**Written task:** Using the records below, locate all lines containing "This" and return them.

**Dataset records:**
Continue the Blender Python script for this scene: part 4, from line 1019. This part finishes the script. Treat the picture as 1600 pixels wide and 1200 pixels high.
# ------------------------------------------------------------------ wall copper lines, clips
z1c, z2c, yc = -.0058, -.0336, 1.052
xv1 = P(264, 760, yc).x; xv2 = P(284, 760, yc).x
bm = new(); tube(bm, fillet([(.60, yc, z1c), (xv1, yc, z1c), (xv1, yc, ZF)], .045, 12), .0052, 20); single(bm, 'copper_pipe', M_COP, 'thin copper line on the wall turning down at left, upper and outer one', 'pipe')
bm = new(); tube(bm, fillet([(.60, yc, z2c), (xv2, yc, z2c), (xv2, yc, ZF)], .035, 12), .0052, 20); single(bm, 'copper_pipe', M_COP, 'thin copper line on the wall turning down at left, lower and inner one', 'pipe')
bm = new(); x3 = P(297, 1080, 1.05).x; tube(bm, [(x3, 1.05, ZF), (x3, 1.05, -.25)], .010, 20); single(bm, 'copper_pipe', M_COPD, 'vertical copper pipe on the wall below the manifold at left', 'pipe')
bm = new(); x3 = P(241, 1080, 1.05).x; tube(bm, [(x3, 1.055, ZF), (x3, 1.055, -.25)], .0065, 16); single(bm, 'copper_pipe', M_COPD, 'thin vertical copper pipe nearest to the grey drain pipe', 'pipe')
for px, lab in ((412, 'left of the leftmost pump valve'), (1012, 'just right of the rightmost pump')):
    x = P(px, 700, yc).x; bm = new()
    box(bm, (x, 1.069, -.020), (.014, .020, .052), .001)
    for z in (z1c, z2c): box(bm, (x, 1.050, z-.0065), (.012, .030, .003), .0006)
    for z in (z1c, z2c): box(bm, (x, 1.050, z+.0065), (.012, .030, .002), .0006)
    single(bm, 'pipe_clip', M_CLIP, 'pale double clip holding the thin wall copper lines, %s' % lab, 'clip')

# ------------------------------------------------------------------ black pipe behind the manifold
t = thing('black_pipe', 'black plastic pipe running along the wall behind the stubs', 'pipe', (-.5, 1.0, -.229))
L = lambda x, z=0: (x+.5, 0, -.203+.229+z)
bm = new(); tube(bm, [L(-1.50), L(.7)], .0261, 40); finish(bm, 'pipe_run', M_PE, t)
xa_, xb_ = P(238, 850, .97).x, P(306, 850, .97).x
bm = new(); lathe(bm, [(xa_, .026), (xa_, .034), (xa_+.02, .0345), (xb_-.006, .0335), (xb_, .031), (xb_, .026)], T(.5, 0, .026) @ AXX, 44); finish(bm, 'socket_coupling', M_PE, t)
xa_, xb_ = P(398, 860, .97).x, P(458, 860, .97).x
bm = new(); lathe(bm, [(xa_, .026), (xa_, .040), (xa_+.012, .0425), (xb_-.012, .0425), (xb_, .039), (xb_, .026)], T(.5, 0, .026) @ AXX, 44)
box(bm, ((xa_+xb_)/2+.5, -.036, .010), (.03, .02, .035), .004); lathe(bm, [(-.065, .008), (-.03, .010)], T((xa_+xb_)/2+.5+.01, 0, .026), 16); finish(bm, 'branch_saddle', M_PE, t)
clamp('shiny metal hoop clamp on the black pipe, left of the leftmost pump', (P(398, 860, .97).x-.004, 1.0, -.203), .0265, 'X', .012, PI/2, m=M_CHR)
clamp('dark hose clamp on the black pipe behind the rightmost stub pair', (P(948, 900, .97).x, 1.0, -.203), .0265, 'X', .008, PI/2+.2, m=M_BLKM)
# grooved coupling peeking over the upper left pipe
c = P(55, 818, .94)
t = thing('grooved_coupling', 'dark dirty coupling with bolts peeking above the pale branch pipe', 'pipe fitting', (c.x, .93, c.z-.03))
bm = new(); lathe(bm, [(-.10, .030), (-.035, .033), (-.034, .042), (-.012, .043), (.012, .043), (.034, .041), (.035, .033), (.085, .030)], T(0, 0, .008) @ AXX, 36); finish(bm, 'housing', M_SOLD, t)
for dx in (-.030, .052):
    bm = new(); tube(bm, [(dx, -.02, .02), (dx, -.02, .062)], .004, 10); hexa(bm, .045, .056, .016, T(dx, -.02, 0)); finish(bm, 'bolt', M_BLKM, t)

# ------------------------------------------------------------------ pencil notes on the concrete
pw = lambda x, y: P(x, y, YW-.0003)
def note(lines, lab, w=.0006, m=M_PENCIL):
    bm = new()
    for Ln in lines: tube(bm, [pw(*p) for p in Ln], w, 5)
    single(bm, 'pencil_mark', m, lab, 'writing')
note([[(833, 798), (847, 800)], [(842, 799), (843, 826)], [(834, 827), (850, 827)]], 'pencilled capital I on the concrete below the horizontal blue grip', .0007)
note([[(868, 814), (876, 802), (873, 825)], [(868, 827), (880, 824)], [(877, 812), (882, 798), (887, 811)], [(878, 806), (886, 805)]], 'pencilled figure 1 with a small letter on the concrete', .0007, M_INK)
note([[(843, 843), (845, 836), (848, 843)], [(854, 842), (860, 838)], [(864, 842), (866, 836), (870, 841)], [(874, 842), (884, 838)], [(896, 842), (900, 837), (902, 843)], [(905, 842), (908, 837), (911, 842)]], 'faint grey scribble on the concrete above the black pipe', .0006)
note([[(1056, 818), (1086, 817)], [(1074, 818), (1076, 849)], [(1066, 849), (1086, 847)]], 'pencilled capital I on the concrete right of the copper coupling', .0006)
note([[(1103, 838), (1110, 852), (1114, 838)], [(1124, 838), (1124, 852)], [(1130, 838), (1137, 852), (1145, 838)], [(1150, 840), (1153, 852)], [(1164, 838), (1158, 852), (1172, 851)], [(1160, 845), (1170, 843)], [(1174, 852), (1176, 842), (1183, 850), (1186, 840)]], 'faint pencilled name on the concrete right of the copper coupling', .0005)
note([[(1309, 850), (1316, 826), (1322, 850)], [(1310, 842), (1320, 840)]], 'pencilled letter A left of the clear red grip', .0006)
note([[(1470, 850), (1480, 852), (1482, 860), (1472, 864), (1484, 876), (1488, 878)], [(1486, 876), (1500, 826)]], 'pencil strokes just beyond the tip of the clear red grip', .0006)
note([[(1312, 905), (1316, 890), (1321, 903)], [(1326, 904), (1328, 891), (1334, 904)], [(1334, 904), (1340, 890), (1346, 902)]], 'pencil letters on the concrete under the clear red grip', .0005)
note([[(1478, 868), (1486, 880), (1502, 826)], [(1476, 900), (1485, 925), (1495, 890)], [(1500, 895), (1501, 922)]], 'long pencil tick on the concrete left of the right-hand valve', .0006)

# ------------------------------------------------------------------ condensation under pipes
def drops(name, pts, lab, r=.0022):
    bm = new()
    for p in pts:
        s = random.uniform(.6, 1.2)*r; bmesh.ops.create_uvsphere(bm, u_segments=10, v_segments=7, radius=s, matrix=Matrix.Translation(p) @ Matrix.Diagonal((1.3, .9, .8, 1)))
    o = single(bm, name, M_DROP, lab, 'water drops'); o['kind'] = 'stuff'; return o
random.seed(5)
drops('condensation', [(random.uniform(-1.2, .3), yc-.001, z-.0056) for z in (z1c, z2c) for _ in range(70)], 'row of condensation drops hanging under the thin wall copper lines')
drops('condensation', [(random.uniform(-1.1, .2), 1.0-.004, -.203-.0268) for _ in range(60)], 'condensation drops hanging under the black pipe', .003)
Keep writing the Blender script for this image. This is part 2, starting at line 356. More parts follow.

**Full answer:**
Continue the Blender Python script for this scene: part 4, from line 1019. This part finishes the script. Treat the picture as 1600 pixels wide and 1200 pixels high.
Keep writing the Blender script for this image. This is part 2, starting at line 356. More parts follow.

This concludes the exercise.